Lee retreated through the construction to emerge again after three women had placed four drums in the center of the arena, mid-sized and similar to taiko, but still Korean. Elisa Gahng, Codie Otte, Yeri Shon, all gifted percussionists, joined by Lee in prolonged, mesmerizing drumming; fierce, joyous, exorcizing.

The Ara Musicians turned out to be the same individuals circulating in the crowd prior to our entry to the YBC Lobby: Joanne Tillemans, Lindsay Reich, Danishta Riverso, Megan Meyer, Sherri Mills, Dan Gottwald, Heather Normandale, Bob Marsh, Vana Hansen, David Samas and Edward Schocker.

When the audience was asked to return to the Lobby, Colin Ernst was preparing the glasses holding water, various sizes and various amounts; rubbing the rims creating a high, light eerie sound to complement Lee’s final appearance in black, adorned with glitter.

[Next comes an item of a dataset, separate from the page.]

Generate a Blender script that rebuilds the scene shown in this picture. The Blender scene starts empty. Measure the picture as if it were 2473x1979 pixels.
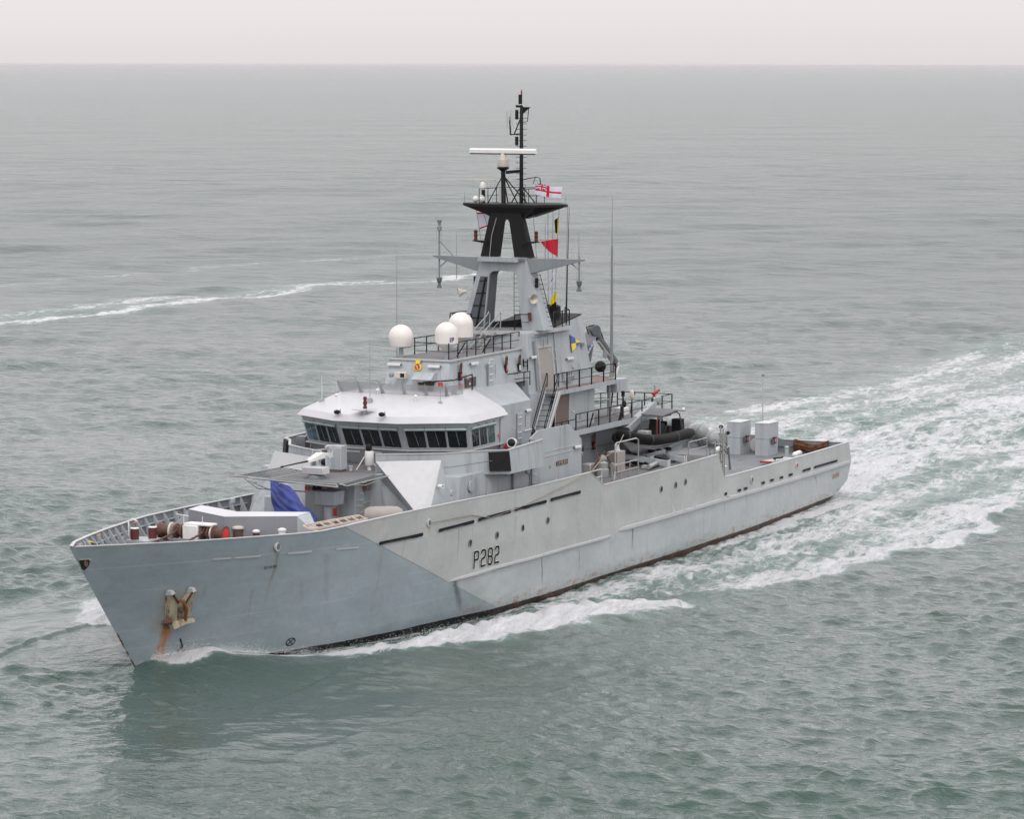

At the end of this sequence, Lee’s charismatic focus vanished as she thanked the audience for coming, acknowledged her collaborators and the ovation afforded her.

Mago is the end result of a two-year residency at YBC with her skilled collaborators: Jai Arun Ravine, writer; Frank Lee, set design and construction; Alenka Loesch, costume designer; Steven Sanchez, animator; Jose Maria Francos, production designer; David Szlasa, video design, Donald Swearingen, sound design/programming; Adria Otte, co-music director/sound design/crow warrior; Edward Schocker, Ara musician; Colin Ernst, water harp builder

Program notes state Mago will continue with a touring version of the performance in 2015. That will be challenging, but a singular privilege for anyone attending Mago in future performance venues. I imagine venues will be select and limited, for Dohee Lee is almost the entire package, the force and depth of her performance clearly proscribing how frequently she can sustain the intensity of her remarkable vision.